A run of records:
□ □ □ □

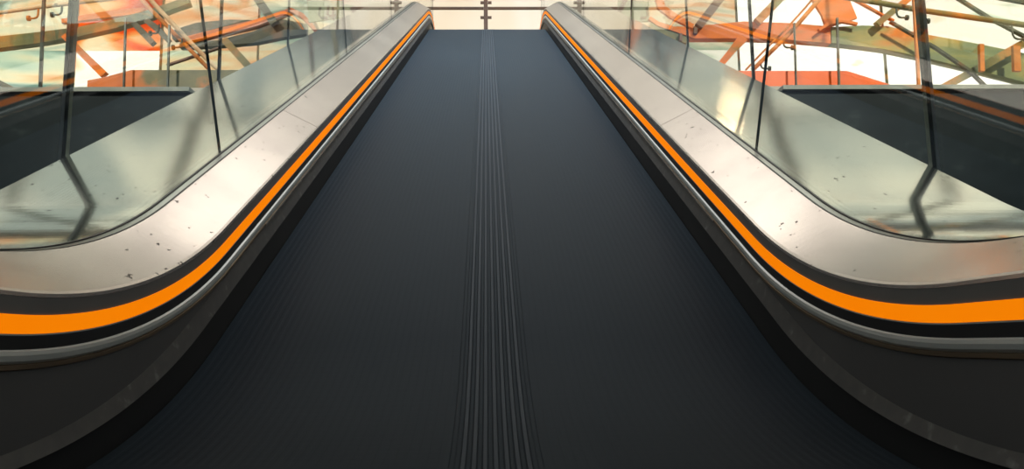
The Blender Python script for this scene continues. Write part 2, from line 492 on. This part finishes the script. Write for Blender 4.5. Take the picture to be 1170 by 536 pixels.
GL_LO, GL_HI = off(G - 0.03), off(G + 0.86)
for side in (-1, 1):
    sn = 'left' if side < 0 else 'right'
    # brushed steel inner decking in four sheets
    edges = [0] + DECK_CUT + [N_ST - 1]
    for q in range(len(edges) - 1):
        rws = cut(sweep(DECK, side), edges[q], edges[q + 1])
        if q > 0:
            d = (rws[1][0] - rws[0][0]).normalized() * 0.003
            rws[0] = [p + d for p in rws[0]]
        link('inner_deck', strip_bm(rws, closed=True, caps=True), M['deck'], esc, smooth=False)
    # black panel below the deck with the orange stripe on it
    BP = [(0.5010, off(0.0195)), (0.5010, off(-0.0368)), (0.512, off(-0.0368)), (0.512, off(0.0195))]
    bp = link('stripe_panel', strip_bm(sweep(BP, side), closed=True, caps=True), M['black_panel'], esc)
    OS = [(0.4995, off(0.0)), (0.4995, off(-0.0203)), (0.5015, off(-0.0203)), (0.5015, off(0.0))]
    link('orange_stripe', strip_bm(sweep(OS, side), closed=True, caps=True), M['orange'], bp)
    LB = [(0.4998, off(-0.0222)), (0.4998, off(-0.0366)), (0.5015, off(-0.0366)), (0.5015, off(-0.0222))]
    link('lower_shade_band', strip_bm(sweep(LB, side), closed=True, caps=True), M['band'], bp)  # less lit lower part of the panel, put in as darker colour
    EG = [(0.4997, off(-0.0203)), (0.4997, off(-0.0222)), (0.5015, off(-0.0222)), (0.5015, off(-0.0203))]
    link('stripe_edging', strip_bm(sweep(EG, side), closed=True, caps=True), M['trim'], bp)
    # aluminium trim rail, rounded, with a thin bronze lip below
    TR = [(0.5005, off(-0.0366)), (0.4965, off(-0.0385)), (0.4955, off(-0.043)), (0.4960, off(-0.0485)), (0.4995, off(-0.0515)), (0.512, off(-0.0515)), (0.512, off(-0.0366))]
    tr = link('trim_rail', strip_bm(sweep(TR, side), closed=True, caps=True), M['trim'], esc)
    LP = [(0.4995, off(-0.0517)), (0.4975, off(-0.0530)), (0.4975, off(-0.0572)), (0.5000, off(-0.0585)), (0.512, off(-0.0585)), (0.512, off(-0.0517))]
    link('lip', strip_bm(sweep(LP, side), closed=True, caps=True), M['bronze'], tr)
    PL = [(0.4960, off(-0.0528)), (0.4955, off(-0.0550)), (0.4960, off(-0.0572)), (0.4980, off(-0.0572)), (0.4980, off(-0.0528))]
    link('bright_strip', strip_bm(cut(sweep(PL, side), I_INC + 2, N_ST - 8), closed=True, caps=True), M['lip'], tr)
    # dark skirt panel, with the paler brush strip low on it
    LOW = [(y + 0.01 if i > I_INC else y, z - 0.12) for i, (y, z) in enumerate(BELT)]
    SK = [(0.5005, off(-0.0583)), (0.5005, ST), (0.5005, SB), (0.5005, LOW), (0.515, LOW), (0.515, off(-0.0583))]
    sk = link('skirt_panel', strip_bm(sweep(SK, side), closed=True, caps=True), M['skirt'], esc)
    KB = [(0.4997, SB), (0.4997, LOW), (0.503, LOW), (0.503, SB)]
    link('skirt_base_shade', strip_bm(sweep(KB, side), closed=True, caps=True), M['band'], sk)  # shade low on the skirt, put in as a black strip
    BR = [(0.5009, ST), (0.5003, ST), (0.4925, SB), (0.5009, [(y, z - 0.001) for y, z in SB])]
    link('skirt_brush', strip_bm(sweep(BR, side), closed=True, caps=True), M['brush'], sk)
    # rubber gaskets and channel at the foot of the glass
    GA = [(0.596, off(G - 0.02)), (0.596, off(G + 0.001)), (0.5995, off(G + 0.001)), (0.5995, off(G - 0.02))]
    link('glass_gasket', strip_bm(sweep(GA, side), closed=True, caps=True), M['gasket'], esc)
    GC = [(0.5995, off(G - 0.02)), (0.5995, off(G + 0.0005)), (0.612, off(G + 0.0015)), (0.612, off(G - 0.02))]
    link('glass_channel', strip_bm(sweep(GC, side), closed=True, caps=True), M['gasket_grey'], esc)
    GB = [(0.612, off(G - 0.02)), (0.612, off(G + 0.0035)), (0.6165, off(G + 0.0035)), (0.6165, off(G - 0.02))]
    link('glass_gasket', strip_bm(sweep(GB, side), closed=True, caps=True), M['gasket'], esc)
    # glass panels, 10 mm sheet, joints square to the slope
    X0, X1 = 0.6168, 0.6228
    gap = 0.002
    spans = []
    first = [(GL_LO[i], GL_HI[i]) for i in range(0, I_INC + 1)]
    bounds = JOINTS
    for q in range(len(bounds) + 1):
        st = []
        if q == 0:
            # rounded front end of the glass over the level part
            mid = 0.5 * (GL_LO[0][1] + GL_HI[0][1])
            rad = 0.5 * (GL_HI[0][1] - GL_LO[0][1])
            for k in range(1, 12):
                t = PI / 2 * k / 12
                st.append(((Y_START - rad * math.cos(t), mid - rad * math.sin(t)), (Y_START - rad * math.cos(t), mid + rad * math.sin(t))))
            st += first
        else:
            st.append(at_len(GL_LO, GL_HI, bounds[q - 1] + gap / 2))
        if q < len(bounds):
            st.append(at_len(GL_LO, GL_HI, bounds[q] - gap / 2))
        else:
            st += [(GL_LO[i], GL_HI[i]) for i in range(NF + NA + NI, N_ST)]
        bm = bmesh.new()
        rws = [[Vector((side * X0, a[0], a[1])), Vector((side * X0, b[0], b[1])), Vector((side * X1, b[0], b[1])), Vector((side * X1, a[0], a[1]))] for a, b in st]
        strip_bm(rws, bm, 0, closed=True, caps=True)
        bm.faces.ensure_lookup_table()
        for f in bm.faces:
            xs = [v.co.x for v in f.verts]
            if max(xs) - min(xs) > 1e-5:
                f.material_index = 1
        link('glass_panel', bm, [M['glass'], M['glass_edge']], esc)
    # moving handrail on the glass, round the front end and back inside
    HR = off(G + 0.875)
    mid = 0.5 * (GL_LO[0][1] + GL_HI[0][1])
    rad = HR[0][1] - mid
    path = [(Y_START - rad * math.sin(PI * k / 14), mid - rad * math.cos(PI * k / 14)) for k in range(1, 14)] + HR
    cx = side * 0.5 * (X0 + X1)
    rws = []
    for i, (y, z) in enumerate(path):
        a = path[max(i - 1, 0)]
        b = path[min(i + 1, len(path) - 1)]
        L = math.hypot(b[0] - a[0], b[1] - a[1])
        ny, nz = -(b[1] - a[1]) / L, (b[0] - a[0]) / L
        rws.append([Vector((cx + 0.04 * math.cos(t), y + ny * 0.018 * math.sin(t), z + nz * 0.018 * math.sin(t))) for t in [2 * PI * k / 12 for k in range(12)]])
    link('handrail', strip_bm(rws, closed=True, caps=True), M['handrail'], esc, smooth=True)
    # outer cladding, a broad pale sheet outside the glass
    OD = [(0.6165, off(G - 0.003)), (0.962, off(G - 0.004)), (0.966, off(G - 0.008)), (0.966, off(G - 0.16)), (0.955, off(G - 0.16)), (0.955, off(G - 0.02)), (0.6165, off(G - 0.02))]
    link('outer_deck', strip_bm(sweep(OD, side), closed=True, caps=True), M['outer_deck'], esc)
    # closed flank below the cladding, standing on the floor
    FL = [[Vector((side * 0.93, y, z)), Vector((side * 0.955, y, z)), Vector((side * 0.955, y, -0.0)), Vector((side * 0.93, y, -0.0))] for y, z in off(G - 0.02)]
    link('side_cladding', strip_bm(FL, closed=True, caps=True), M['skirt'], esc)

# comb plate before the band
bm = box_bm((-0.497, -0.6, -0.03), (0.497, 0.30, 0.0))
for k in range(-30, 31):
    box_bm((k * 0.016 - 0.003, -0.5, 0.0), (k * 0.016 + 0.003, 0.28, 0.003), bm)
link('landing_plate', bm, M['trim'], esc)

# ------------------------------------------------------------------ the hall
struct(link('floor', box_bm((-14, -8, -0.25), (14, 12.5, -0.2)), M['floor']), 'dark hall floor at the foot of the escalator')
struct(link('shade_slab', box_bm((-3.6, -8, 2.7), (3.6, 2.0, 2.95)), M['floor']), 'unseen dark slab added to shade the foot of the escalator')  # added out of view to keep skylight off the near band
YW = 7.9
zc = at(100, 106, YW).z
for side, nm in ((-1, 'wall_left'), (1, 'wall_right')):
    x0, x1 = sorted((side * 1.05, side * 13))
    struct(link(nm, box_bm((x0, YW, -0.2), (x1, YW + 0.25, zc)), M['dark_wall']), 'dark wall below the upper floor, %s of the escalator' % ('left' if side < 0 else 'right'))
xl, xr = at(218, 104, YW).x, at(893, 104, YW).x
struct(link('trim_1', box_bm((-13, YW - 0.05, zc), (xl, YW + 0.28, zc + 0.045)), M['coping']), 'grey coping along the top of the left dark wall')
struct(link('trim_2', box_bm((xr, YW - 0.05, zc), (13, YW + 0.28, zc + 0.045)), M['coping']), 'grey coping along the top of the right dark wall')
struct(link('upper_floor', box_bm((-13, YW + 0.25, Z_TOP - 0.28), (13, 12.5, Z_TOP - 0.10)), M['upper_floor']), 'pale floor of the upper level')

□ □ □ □

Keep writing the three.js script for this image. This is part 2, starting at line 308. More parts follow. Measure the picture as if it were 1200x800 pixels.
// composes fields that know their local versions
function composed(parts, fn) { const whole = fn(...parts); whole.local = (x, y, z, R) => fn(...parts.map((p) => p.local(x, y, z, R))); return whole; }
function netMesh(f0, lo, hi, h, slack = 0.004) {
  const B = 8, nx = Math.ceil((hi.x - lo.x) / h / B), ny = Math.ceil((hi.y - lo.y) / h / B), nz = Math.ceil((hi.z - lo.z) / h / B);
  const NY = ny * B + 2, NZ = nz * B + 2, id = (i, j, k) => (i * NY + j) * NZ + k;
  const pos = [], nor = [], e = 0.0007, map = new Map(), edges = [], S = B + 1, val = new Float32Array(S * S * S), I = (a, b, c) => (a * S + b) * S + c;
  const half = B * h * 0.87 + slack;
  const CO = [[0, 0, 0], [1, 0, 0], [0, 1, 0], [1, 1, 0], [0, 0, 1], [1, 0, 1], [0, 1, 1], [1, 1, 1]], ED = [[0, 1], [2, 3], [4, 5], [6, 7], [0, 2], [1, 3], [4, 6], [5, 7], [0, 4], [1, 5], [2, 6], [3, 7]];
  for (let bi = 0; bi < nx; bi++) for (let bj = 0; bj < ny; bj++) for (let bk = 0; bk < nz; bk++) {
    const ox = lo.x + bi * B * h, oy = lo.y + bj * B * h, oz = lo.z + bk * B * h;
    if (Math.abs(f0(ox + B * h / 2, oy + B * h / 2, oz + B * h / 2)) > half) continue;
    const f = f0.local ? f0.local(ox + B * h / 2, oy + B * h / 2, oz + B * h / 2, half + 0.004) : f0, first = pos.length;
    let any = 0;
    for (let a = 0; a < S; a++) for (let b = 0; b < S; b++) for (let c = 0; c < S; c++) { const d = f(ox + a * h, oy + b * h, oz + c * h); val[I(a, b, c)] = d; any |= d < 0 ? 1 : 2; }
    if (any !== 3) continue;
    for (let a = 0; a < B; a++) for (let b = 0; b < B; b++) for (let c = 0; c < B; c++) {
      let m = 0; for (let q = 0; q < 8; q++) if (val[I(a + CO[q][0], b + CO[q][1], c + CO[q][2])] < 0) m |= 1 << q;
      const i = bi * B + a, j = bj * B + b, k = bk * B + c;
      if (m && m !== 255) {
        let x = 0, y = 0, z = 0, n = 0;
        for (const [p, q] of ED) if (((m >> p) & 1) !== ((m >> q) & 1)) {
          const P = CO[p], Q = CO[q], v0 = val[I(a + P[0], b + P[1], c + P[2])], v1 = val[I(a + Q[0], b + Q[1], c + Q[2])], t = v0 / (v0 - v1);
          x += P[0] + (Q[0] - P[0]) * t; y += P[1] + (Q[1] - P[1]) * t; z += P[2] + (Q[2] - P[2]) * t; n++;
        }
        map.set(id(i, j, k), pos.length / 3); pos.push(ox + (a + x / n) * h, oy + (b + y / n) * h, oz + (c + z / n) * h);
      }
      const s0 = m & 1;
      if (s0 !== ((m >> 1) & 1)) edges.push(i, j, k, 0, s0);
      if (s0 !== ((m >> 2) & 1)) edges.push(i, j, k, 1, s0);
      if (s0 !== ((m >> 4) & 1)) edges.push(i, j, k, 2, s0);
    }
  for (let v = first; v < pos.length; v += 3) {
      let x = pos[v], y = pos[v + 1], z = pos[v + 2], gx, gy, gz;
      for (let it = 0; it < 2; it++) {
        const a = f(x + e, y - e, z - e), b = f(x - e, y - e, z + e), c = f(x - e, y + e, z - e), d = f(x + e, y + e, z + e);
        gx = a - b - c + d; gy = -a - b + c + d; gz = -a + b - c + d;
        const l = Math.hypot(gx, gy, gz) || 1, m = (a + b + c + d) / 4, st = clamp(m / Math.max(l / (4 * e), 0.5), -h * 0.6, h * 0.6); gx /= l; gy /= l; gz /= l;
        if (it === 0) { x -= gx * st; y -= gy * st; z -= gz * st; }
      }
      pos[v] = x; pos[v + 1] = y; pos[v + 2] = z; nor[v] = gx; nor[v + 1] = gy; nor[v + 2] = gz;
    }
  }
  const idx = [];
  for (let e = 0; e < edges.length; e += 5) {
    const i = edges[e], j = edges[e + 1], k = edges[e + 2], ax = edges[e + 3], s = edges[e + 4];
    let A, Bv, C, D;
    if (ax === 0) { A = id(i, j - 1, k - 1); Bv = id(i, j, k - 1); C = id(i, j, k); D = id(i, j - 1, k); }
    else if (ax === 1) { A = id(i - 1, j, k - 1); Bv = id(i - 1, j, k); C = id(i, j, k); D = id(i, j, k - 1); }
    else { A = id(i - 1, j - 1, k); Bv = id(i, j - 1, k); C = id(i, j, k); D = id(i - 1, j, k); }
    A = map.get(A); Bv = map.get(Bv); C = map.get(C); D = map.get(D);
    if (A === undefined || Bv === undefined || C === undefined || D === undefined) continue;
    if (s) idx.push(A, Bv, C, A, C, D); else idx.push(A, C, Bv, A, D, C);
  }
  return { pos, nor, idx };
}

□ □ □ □

What needs to be done: Show every line above in which the word "This" occurs.

Task response:
The Blender Python script for this scene continues. Write part 2, from line 492 on. This part finishes the script. Write for Blender 4.5. Take the picture to be 1170 by 536 pixels.
Keep writing the three.js script for this image. This is part 2, starting at line 308. More parts follow. Measure the picture as if it were 1200x800 pixels.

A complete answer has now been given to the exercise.